Romantic Music and Songs

Romantic Music and Songs


 


The bolero makes up part of the abundant treasure of romantic compositions of the Dominican Republic. It is to be noted that long before this style as a genre, and specifically since the middle of the 19th century, this type of Dominican composition, with tightly woven melodies and lyrics with a refined poetic sense, is highlighted in documents of the era. Composers, whose names have been forgotten in history, wrote a collection of songs called the “Romanzas” (Romances). We have these beautiful pages of lyricism thanks to their careful collection by Professor José Dolores Cerón. They were also recently researched and connected with their authors by the academic and musicologist Miguel Holguin Veras.
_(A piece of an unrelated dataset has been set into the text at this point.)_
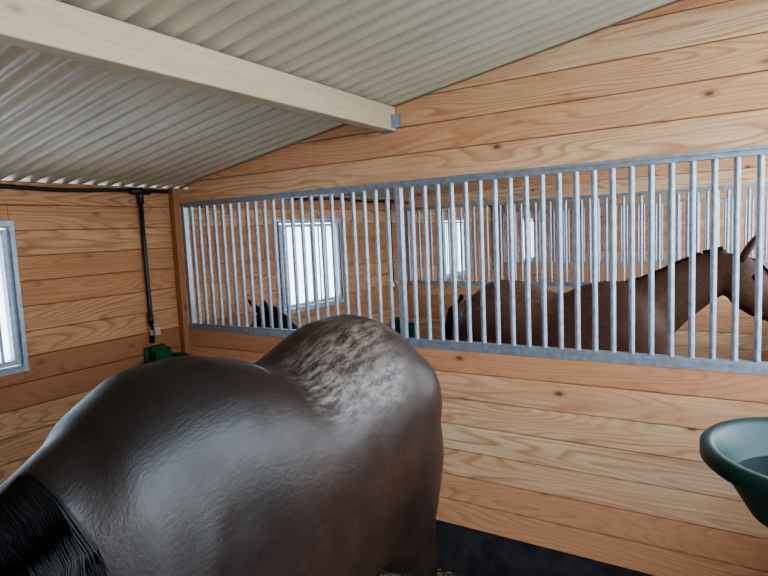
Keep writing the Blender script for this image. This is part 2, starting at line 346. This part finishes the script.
def horse(name,loc,rz,sc,mat,hair,neck,headang,nstr=1500,manelen=1.0,manestart=1.3,thin=.0028):
    e=empty(name,loc,rz,sc); Lv=Vector((0,1,0)); mb=MB()
    trunk=[(0.0,1.24,1.04,.07),(.03,1.33,.95,.15),(.09,1.41,.84,.215),(.2,1.475,.70,.268),(.35,1.505,.65,.292),(.48,1.50,.635,.292),(.62,1.455,.63,.285),(.80,1.405,.63,.295),(.96,1.42,.65,.30),(1.08,1.475,.68,.29),(1.2,1.505,.715,.27),(1.32,1.495,.74,.25),(1.43,1.43,.80,.225),(1.52,1.33,.88,.17),(1.57,1.22,.97,.10)]
    mb.loft([(Vector((f,0,(t+b)/2)),Lv,w,(t-b)/2) for f,t,b,w in trunk],28,2.35,0.0)
    mb.loft([(Vector((f,0,z)),Lv,a,b) for f,z,a,b in neck],22,2.1,0.0)
    for s in (1,-1):
        hind=[(.26,1.20,.11,.18),(.30,1.02,.135,.25),(.33,.86,.135,.235),(.28,.72,.11,.175),(.17,.59,.062,.10),(.09,.48,.045,.058),(.10,.38,.032,.038),(.12,.25,.03,.034),(.13,.17,.037,.042),(.165,.10,.033,.036),(.19,.06,.047,.055),(.20,.0,.056,.066)]
        mb.loft([(Vector((f,s*lerp(.12,.155,min(1,z)),z)),Lv,a,b) for f,z,a,b in hind],16,2)
        fore=[(1.30,1.15,.08,.16),(1.27,.95,.09,.15),(1.23,.80,.068,.095),(1.24,.63,.052,.06),(1.26,.48,.046,.05),(1.26,.42,.042,.045),(1.26,.3,.03,.033),(1.26,.17,.037,.04),(1.29,.10,.033,.035),(1.32,.06,.046,.052),(1.33,0,.053,.062)]
        mb.loft([(Vector((f,s*.14,z)),Lv,a,b) for f,z,a,b in fore],16,2)
        mb.ball((.28,s*.155,1.18),.165,(1.2,.85,1.15))
        mb.ball((1.28,s*.15,1.15),.14,(.9,.8,1.6))
        mb.ball((1.17,s*.07,1.42),.09,(1.6,1,.7))
    P0=Vector((neck[-1][0],0,neck[-1][1])); a=headang; d=Vector((math.cos(a),0,math.sin(a))); up=Vector((-d.z,0,d.x))
    hs=[(-.06,.0,.05,.06),(0,0,.088,.11),(.09,-.01,.105,.135),(.18,-.02,.10,.145),(.28,-.015,.078,.125),(.38,0,.06,.09),(.48,.005,.058,.075),(.55,0,.06,.07),(.60,-.005,.05,.055),(.625,-.01,.025,.03)]
    mb.loft([(P0+d*u+up*v,Lv,ha,hb) for u,v,ha,hb in hs],18,2.2)
    body=mb.make("body",mat,True,parent=e,recalc=True)
    rm=body.modifiers.new("remesh",'REMESH'); rm.mode='VOXEL'; rm.voxel_size=0.015; rm.use_smooth_shade=True
    sm=body.modifiers.new("smooth",'SMOOTH'); sm.factor=.6; sm.iterations=16
    em=MB(); eu=(up*.9-d*.25).normalized()
    for s in (1,-1):
        b0=P0+d*(-.0)+up*.085+Vector((0,s*.06,0)); o=Vector((0,s*.02,0))
        em.loft([(b0-eu*.03,Lv,.025,.02),(b0+eu*.03,Lv,.036,.022),(b0+eu*.08+o*.6,Lv,.034,.02),(b0+eu*.13+o,Lv,.018,.013),(b0+eu*.165+o*.8,Lv,.003,.003)],12)
    em.make("ears",mat,True,parent=e)
    ey=MB()
    for s in (1,-1):
        ey.ball(P0+d*.13+up*.045+Vector((0,s*.082,0)),.022); ey.ball(P0+d*.57+up*.02+Vector((0,s*.05,0)),.016,(1.3,.6,1))
    ey.make("eyes_and_nostrils",M_eye,True,parent=e)
    hm=MB()
    for i in range(nstr):
        t=(i+random.random())/nstr; q=manestart+t*(len(neck)-1.001-manestart); k=int(q); u=q-k
        f,z,na,nb=[lerp(neck[k][j],neck[k+1][j],u) for j in range(4)]
        tg=Vector((neck[k+1][0]-neck[k][0],0,neck[k+1][1]-neck[k][1])).normalized(); nn=Vector((-tg.z,0,tg.x))
        fade=min(1,.35+t*3)
        l=random.uniform(.7,1.15)*manelen*fade; c=Vector((f,0,z)); j=random.uniform(-.015,.012); dr=random.uniform(-.03,.03)+.012*math.sin(f*55)
        lay=random.uniform(0,.014)
        pts=[c+nn*(nb*.9)+Vector((0,j,0)),c+nn*(nb*1.0+lay)+Vector((dr*.2,na*.3+j,0)),c+nn*(nb*.84+lay)+Vector((dr*.5,na*.72+lay*.5,0))]
        p3=c+nn*(nb*.42)+Vector((dr,na*1.0+lay,0)); p4=p3+Vector((dr*.5,.006,-.10*l))
        pts+= [p3,p4,p4+Vector((dr,.004,-.12*l))]
        hm.tube(pts,[thin*.8,thin,thin,thin,thin*.8,.0006],4,False)
    for i in range(60):
        y=random.uniform(-.04,.04); p=P0+up*.09+Vector((0,y*.6,0))
        hm.tube([p,p+d*.08+up*.03+Vector((0,y*.3,0)),p+d*.16+up*.03+Vector((0,y,0)),p+d*.22+up*.02+Vector((0,y*1.3,0))],[.004,.005,.004,.001],4,False)
    hm.make("mane",hair,True,parent=e)
    tm=MB()
    for i in range(320):
        a_=random.random()*6.28; r=random.random()**.5; y=math.cos(a_)*r; x=math.sin(a_)*r; ln=random.uniform(.7,1)
        tm.tube([Vector((.05,y*.025,1.36+x*.02)),Vector((-.03+x*.03,y*.04,1.27)),Vector((-.07+x*.045,y*.06,1.08)),Vector((-.07+x*.06,y*.08,.85)),Vector((-.05+x*.06,y*.08,1.0-.55*ln))],[.006,.008,.008,.006,.001],4,False)
    tm.make("tail",hair,True,parent=e)
    return e
neck_low=[(1.16,1.20,.16,.26),(1.32,1.19,.18,.265),(1.46,1.165,.16,.235),(1.6,1.125,.135,.205),(1.75,1.07,.11,.175),(1.9,1.00,.095,.15),(2.03,.93,.082,.125),(2.1,.89,.075,.11)]
neck_mid=[(1.16,1.18,.15,.24),(1.32,1.24,.165,.25),(1.45,1.31,.14,.22),(1.58,1.40,.11,.18),(1.70,1.48,.095,.16),(1.82,1.55,.085,.14),(1.92,1.595,.08,.12)]
neck_pony=[(1.16,1.16,.15,.24),(1.30,1.22,.16,.24),(1.40,1.30,.14,.21),(1.48,1.39,.115,.18),(1.54,1.47,.10,.155),(1.60,1.55,.085,.13),(1.66,1.60,.08,.11)]
M_bay=coat("dark_bay_coat",(.020,.009,.0065),(.058,.026,.015),(.006,.005,.005),.6,(.62,.12,.36,.19,.62),(.33,.29,.25),.37,mott=.75,spec=.52,foredark=.85,dark2=(.010,.006,.005))
M_brown=coat("brown_coat",(.085,.034,.019),(.17,.085,.055),(.03,.015,.011),.55,(.5,0,.8,.4,.35),(.34,.25,.20),.5,mott=.8,spec=.25,foredark=.35)
M_blk=coat("black_coat",(.012,.011,.012),(.02,.018,.018),(.008,.008,.009),.5)
M_hb=hairmat("black_hair",(.006,.006,.008))
horse("dark_bay_horse",(-1.15,1.935,0.012),-math.pi/2,(0.9,.96,1.026),M_bay,M_hb,neck_low,math.radians(-62),nstr=4500,manestart=2.5,thin=.0022)
horse("brown_horse",(-1.82,3.92,0.0),0,(.93,.95,.965),M_brown,hairmat("dark_brown_hair",(.02,.010,.008)),neck_mid,math.radians(-46),manelen=.7)
horse("black_pony",(-1.62,3.06,0),math.pi,.785,M_blk,M_hb,neck_pony,math.radians(-60),manelen=.6)

# ---------------- camera ----------------
f=568.0; c=(384,288)
d1=Vector((-526-c[0],273-c[1],f)).normalized(); d2=Vector((740-c[0],216-c[1],f)).normalized()
X=-d1; Y=(d2-X*d2.dot(X)).normalized(); Z=X.cross(Y)
right=Vector((X.x,Y.x,Z.x)); down=Vector((X.y,Y.y,Z.y)); fw=Vector((X.z,Y.z,Z.z))
cam=bpy.data.cameras.new("camera"); co=bpy.data.objects.new("camera",cam); col.objects.link(co)
cam.sensor_width=36; cam.lens=f/768*36; cam.clip_start=.02
m=Matrix(((right.x,-down.x,-fw.x,0),(right.y,-down.y,-fw.y,0),(right.z,-down.z,-fw.z,EYE),(0,0,0,1)))
co.matrix_world=m; bpy.context.scene.camera=co

# ---------------- light ----------------
w=bpy.data.worlds.new("overcast_sky"); bpy.context.scene.world=w; w.use_nodes=True; nt=w.node_tree
bg=nt.nodes["Background"]; tc=N(nt,"ShaderNodeTexCoord"); sp=N(nt,"ShaderNodeSeparateXYZ"); nt.links.new(tc.outputs["Generated"],sp.inputs[0])
r=ramp(nt,[(0.0,(.93,.97,1.0)),(0.5,(.60,.78,1.0))]); nt.links.new(sp.outputs[2],r.inputs[0]); nt.links.new(r.outputs[0],bg.inputs[0]); bg.inputs[1].default_value=7.8
try: bpy.context.scene.view_settings.look='AgX - Medium High Contrast'
except Exception as ex: print(ex)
Later, beginning in the thirties, new popular compositions categorized as boleros appeared in the country written by esteemed authors. Three of them have reached the highest pinnacle of respect in the Dominican musical realm for their permanence over time: Luan Lockward, Salvador Sturla and Manuel Sánchez Acosta. Throughout the following decade and supported by the Voz Dominicana, the national radio station, the country was introduced to a flood of prolific composers of songs and boleros whose cultural richness remains untouched by the effects of time and generations, unlike the newer trends, though they may seem to penetrate the culture more deeply.


From then on, the production of ballads and romantic boleros has remained constant, in number as well as in quality. One must understand, however, the challenge that music faces in a general sense, with a world in crisis, full of transformational events, one after the other. The musician-composer works under the inescapable influence of technological currents, fascinating and at the same time disturbing, that impose consumer desires at odds with creative thought. This conflict is even more notable in the realm of popular music, with all the weight of the market that restricts and manipulates it.


Santo Domingo has offered its answer to the challenges and objections of the restless society of today, joining lyrics of intense love or of suffering and abandonment with the simple melodies of yesterday, without pretentious or complex harmonies. The genre called bachata has caused the best and unanticipated impressions in other latitudes, even in the furthest ones, though always under the protection of the communities of Dominicans abroad, who stand together with their hearts still fixed firmly in the country.


The bachata sings and weeps, though more the latter than the former, because in sadness lies its best weapon of penetration. It is, in effect, a cultural expression that, before being disdained by academics and music purists, should be pondered by all. And it should be contemplated even more by those who study social movements and responses of the people when their individual and citizen interests are challenged by the harsh difficulties of life.